When this fab hi-tech process is completed, what we will be left with is a statue of Ms Campbell 30 feet high. In the standard units of Newspaper Measurement – Wales, football pitches, and so on – you will be interested to know that this is twice the height of a double decker bus. What anyone will do with it is not entirely clear, but Mr Knight is determined to go through with the project.

It isn't the first occasion that a "supermodel" has been immortalised in this way. Last year, a huge and rather terrifying cast of Kate Moss doing a very difficult yoga position was placed at the end of the long lake at Chats-worth. Marc Quinn, that distinguished Young British Artist, was responsible on that occasion.

Perhaps falling into the same category, when the National Portrait Gallery mounted an exhibition of pretty vacuous portraits by Mario Testino, centring around "supermodel" portraits, he saw nothing particularly strange in blowing up these famous faces to colossal proportions. The monumental, these days, goes hand in hand with mere celebrity.

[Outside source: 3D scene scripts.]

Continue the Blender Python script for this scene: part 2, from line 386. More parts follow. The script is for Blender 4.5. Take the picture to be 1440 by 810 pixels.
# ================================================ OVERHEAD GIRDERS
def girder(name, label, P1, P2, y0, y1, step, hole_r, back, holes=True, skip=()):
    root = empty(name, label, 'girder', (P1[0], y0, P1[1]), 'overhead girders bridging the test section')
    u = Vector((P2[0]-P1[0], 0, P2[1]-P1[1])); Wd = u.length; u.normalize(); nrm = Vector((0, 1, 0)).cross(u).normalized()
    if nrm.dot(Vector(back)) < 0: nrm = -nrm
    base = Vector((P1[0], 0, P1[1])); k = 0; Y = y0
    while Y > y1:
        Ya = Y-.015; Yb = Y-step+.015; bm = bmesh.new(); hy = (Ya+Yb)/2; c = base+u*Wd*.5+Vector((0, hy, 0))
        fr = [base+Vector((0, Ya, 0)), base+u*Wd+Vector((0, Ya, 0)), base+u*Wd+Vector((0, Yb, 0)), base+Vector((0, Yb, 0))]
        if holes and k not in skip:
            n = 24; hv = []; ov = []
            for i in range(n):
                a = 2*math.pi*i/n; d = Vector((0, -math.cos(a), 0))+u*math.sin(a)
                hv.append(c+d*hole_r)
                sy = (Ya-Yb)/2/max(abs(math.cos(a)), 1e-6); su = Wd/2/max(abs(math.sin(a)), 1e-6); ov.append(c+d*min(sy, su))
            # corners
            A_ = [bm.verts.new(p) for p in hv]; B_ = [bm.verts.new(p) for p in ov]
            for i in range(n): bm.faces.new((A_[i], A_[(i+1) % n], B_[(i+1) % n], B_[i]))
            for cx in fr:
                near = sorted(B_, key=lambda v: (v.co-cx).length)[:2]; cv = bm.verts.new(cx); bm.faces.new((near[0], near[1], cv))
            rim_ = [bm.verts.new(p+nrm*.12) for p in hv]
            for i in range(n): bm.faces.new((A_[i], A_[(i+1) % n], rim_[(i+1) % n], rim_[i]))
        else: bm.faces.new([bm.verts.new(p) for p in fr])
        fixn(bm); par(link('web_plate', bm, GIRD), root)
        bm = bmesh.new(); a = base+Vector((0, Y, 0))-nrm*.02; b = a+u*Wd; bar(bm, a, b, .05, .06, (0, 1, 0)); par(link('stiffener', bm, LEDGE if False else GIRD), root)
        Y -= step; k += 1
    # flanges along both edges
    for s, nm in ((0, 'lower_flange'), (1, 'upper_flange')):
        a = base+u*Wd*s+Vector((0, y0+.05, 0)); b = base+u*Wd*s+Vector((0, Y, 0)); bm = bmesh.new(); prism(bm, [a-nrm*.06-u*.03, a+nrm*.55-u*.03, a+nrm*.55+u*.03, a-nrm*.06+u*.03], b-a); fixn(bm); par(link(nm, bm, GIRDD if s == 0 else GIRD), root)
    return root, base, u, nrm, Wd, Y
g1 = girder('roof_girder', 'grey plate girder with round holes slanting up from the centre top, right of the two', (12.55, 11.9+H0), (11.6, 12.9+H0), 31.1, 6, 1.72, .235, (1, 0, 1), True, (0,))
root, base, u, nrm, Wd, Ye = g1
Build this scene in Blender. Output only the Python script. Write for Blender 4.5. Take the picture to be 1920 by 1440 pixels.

Statues, I feel, are a more striking indicator of what a society thinks genuinely important than almost anything else. After all, they are made to last, and a society which makes them must think that subsequent ages will examine these conscious legacies. They hang around as buildings do. Books, images, and most other legacies of a society can be ignored; statues represent a more or less deliberate statement of what is truly important about a culture, made by that culture to its descendants.

Where the Victorians had imperial adventurers, and the Edwardians exponents of military might, we are tempted by giant representations of Kate Moss and Naomi Campbell. Someone is going to write in to say that modelling is terribly hard, that not anyone can go down a catwalk with a miniskirt on, but I think there are people in our society who achieve more, to whom no one is ever going to put up a statue.

There ought to be the suspicion, at least, of a joke in the idea of putting up a 30-foot statue of Naomi Campbell, but if there is one, it can't easily be discerned. And that's not surprising; after all, what we admire most, and most aspire to, are not the generals and the adventurers, the artists and great creators, but those on whom luck has settled.

In any case, the great sculptors seem now to have been made entirely redundant by Mr Knight's processes. With no more than good bones and good skin and the drilled ability to walk from here to there and back again, the "supermodel" is, par excellence, the figure of our times. Of course we're going to put a statue up to her.

We love to see critics putting the boot in

It would be hard to imagine anything more utterly eviscerating than the reviews poor Woody Allen has had for his new film, Cassandra's Dream. Despite a distinguished cast that includes Tom Wilkinson, Ewan McGregor and Colin Farrell, it's been excoriated as "ill-written ... badly directed ... preposterously superficial."

But let's salvage something from the wreckage. If, as seems more than likely, there's no pleasure to be got out of the experience of watching Cassandra's Dream, there's abundant enjoyment to be had from the reviews themselves.

It's not exactly schadenfreude; more the pleasure of seeing a bunch of critics who, God knows, usually feel obliged to say something nice about the most awful nonsense, finally free to let loose on a real disaster in the most gloriously unbridled terms.

* I'm at the first of a succession of summer book festivals this weekend, promoting my new novel at Hay. Not having been much of a festival hound as a civilian reader, I was never quite sure of the appeal of them. Actually, as much as hearing an author read a page or two, or give his opinion on some burning issue of the day, I've come to think that the appeal is just gawping at the great and good in person.

Not that the incentive of rubbernecking is limited to the paying public. I had a good old stare at Jimmy Carter and a giant security entourage, making sure not to make any sudden moves. But my real heart-stoppingly nervous moment was caused when the publisher I was chatting to suddenly said, "Oh, the Duchess will be here in a moment," and there, quite abruptly, was the dowager of Devonshire, Debo the Great, in killer aquamarine. I was entirely tongue-tied and overcome. I may never, really, be cool enough for Hay.